На пресс-конференции хореограф намекнул, что название спектакля вполне подходит «для поколения, страны и балета».
Иллюзии, по Ратманскому, в принципе «неосязаемое понятие», потому что глобальное. Французский сценограф Жером Каплан, тоже эстет не из последних, ухватил мысль на лету. Он насытил декорации оттенками бежевого и серого, отчего они походят на выцветший дагерротип. Ведь наши представления о старине – это иллюзия истории. Костюмы тщательно соблюдают моду бальзаковских времен и тоже не оглушают красками: яркие в них, пожалуй, только ленточки на женских шляпках. Поверх и внутри любого места (будь то здание парижского театра, мансарда Люсьена, карнавал во дворце герцога или театральное закулисье) бегут облака — естественный символ бренности. В финале, когда предавший, преданный и исписавшийся композитор врывается в квартиру Корали, сцена изысканно пуста.
Герой заканчивает грустное соло, прислоняясь головой к дверному косяку — единственному предмету обстановки.
Безусловную похвалу надо произнести героиням «Иллюзий»: Наталье Осиповой (Корали) и Екатерине Крысановой (Флорина). В их руках, точнее ногах, был замысел Ратманского – сыграть на разнице между воздушной («Сильфида») и земной, «партерной» техникой классического танца («В горах Богемии»). И балерины не подвели постановщика. Осипова пронзала воздух сериями сисонов (прыжки с двух ног на одну), томно скользила в па-де-ша (па кошки) и красиво грустила, расставаясь с любовными фантомами. Элегантно-разбитная Крысанова вертела фуэте на столе, и так и сяк демонстрировала владение пуантами, стреляла глазками и чертила ногами сложные узоры на полу. Ян Годовский в роли хореографа парижской Оперы был так убедительно взбалмошен, что стало понятно, зачем он, недолго побыв заведующим труппой балета ГАБТа, ушел обратно в солисты: явно не натанцевался. Очень неплоха и массовка. Видимо, в память о своей руководящей работе в Большом театре Ратманский поставил сцену репетиции в Парижской опере. Ее труппа демонстрирует трудовые будни: капризно ругается с хореографом, изображает фразу «я это танцевать не буду» и завидует чужому успеху.

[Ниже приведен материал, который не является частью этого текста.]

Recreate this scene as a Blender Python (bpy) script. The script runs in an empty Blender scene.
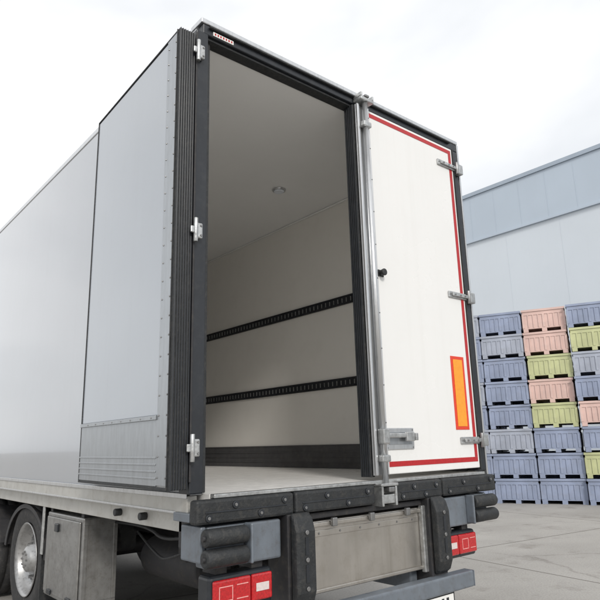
import bpy, bmesh, math, random
from mathutils import Vector, Matrix
random.seed(4)
S=bpy.context.scene
COL=bpy.context.collection
# ------------------------------------------------------------------ materials
def mat(name,col,rough=.5,metal=0.0,var=.06,vscale=3.0,bump=0.0,bscale=60,spec=.5,dirt=0.0,dirtcol=(.12,.10,.08),coat=0.0,stretch=(1,1,1),rvar=0.08,streak=0.0,streakcol=(.4,.38,.34),bdist=.01):
    m=bpy.data.materials.new(name);m.use_nodes=True
    n=m.node_tree.nodes;l=m.node_tree.links
    b=n["Principled BSDF"]
    tc=n.new("ShaderNodeTexCoord");mp=n.new("ShaderNodeMapping");mp.inputs['Scale'].default_value=stretch
    l.new(tc.outputs['Object'],mp.inputs[0])
    nz=n.new("ShaderNodeTexNoise");nz.inputs['Scale'].default_value=vscale;nz.inputs['Detail'].default_value=6
    l.new(mp.outputs[0],nz.inputs['Vector'])
    cr=n.new("ShaderNodeValToRGB")
    cr.color_ramp.elements[0].position=.3;cr.color_ramp.elements[1].position=.7
    cr.color_ramp.elements[0].color=(*[max(0,c*(1-var)) for c in col],1)
    cr.color_ramp.elements[1].color=(*[min(1,c*(1+var)) for c in col],1)
    l.new(nz.outputs[0],cr.inputs[0])
    last=cr.outputs[0]
    def layer(last,vec,scale,amt,dc,p0,p1):
        n2=n.new("ShaderNodeTexNoise");n2.inputs['Scale'].default_value=scale;n2.inputs['Detail'].default_value=10;n2.inputs['Roughness'].default_value=.7
        l.new(vec,n2.inputs['Vector'])
        r2=n.new("ShaderNodeValToRGB");r2.color_ramp.elements[0].position=p0;r2.color_ramp.elements[1].position=p1
        r2.color_ramp.elements[0].color=(0,0,0,1);r2.color_ramp.elements[1].color=(amt,amt,amt,1)
        l.new(n2.outputs[0],r2.inputs[0])
        mx=n.new("ShaderNodeMixRGB");mx.inputs[2].default_value=(*dc,1)
        l.new(r2.outputs[0],mx.inputs[0]);l.new(last,mx.inputs[1]);return mx.outputs[0]
    if dirt>0: last=layer(last,mp.outputs[0],vscale*2.3,dirt,dirtcol,.5,.72)
    if streak>0:
        ms_=n.new("ShaderNodeMapping");ms_.inputs['Scale'].default_value=(14,14,.45);l.new(tc.outputs['Object'],ms_.inputs[0])
        last=layer(last,ms_.outputs[0],1.0,streak,streakcol,.52,.75)
    l.new(last,b.inputs['Base Color'])
    mr=n.new("ShaderNodeMapRange");mr.inputs[3].default_value=max(.03,rough-rvar);mr.inputs[4].default_value=min(1,rough+rvar)
    l.new(nz.outputs[0],mr.inputs[0]);l.new(mr.outputs[0],b.inputs['Roughness'])
    b.inputs['Metallic'].default_value=metal
    b.inputs['Specular IOR Level'].default_value=spec
    if coat: b.inputs['Coat Weight'].default_value=coat
    if bump>0:
        n3=n.new("ShaderNodeTexNoise");n3.inputs['Scale'].default_value=bscale;n3.inputs['Detail'].default_value=4
        l.new(tc.outputs['Object'],n3.inputs['Vector'])
        bp=n.new("ShaderNodeBump");bp.inputs['Strength'].default_value=bump;bp.inputs['Distance'].default_value=bdist
        l.new(n3.outputs[0],bp.inputs['Height']);l.new(bp.outputs[0],b.inputs['Normal'])
    return m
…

Исполнитель роли Люсьена Иван Васильев известен как виртуозный трюкач в «Дон Кихоте» и танцовщик героического плана в «Спартаке».

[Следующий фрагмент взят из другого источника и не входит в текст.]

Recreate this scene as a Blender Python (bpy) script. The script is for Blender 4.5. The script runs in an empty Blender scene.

Партия с рефлексией – решительный вызов собственному амплуа. Сражение с собой не всегда проходило гладко, особенно когда Васильев, прижимая к груди папку с нотами и широко распахивая глаза, изображал робость. Но если фабула предписывала герою взволнованно-спонтанные танцы, Иван вполне убедительно, хотя и простовато, разыгрывал метания от творчества и любви к славе и деньгам. Особенно хороши эпизоды, когда Люсьен смотрит премьеру собственного балета о сильфидах и отождествляет себя с персонажем, вторя его порывистым па. И тут коренится отличие новых «Иллюзий» от старой постановки. В советском спектакле частные судьбы были винтиками в показе общественных отношений. Ратманский, наоборот, норовит общее сделать частным. В этом смысле ему все равно, о чем ставить – о Парижской опере, советском колхозе или Французской революции. Все равно получается балет о судьбах людей в эпоху социальных потрясений.